Desde aquí es fácil observar la belleza y las oportunidades que la naturaleza nos ofrece. Vivo en una península bañada por las aguas del Atlántico, algunos días subo a uno de sus puntos altos y observo todo en su esplendor. Mi impetuosa costa atlántica. Es inevitable que me invada una sensación diferente, y es que, al igual que cada vez más personas, paso gran parte de mi tiempo en interiores, frente a una pantalla o desplazándome por calles, no necesariamente caminando.
Sin necesidad de motor puedo plantarme sin demasiada dificultad en estas cimas y observar varias de esas rías que caracterizan nuestra geografía atlántica. Esos entrantes de océano en el continente a cuyas orillas se han ido asentando personas, en cuyo interior moran peces, que son sobrevolados por diferentes tipos de aves, donde llegados a nuestros días en los que la tecnología nos ofrece grandes adelantos aparecen especies de algas invasoras, residuos deficientemente controlados y donde va a parar la química presente casi en cada objeto. Un tesoro, una amenaza. No sé en qué momento (como especie) nos hemos desconectado de aquello a lo que estamos unidos y dependemos irremediablemente. Nos regimos por unas leyes políticas, de convivencia o de mercado que en ningún (o escaso) caso toman en consideración el entorno natural, sus ciclos, sus tiempos, sus reacciones, sus necesidades o el bienestar de sus habitantes. Hemos llegado a olvidar las cosas más básicas e importantes.
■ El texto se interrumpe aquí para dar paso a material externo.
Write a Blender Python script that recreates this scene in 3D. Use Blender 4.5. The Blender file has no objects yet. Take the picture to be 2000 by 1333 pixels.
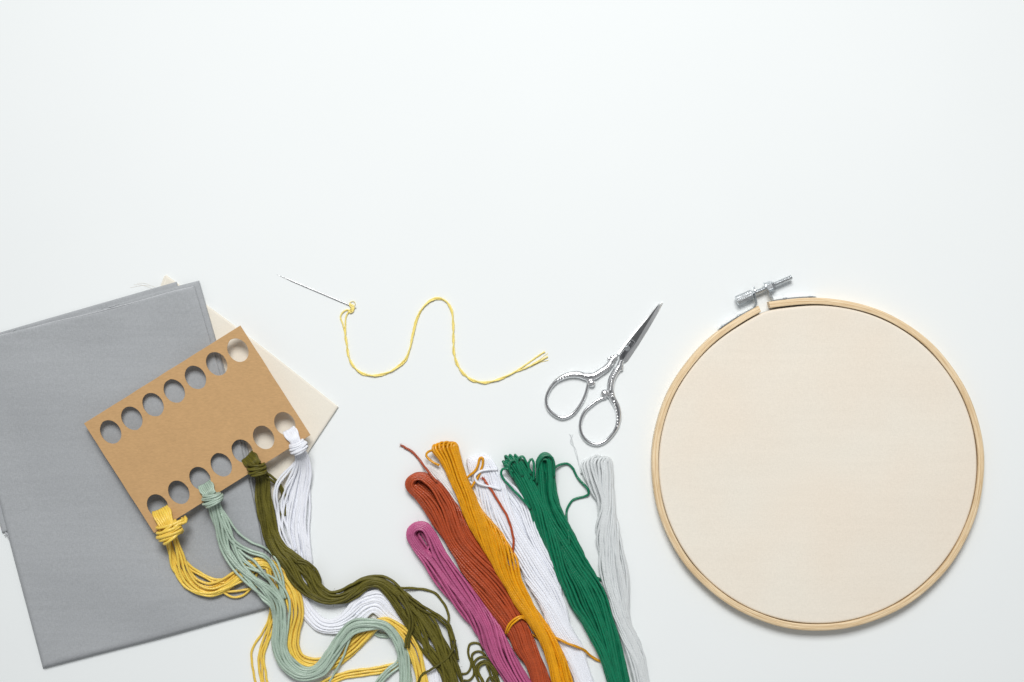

Con mi dosis de naturaleza y las pilas bien cargadas vuelvo a la “civilización” reflexionando sobre cosas transcendentales. Amamos nuestras comodidades y nuestros avances, pero no puedo evitar preguntarme cómo hubiera sido una evolución, un verdadero progreso guardando nuestra conexión con la tierra, conservando la sabiduría de los pueblos una vez hubieramos conseguido desincentivar el belicismo de nuestros instintos, minimizándolo a un lugar cada vez más pequeño e insignificante.
Es difícil ir en contra de las costumbres. Estas pueden ser positivas y también negativas, así que deberíamos tener la madurez suficiente para replantearnos nuestro papel en el planeta y mantener una conducta proactiva que surja de la innovación y el contínuo diálogo para analizar los problemas a los que nos enfrentamos y actuar en consecuencia.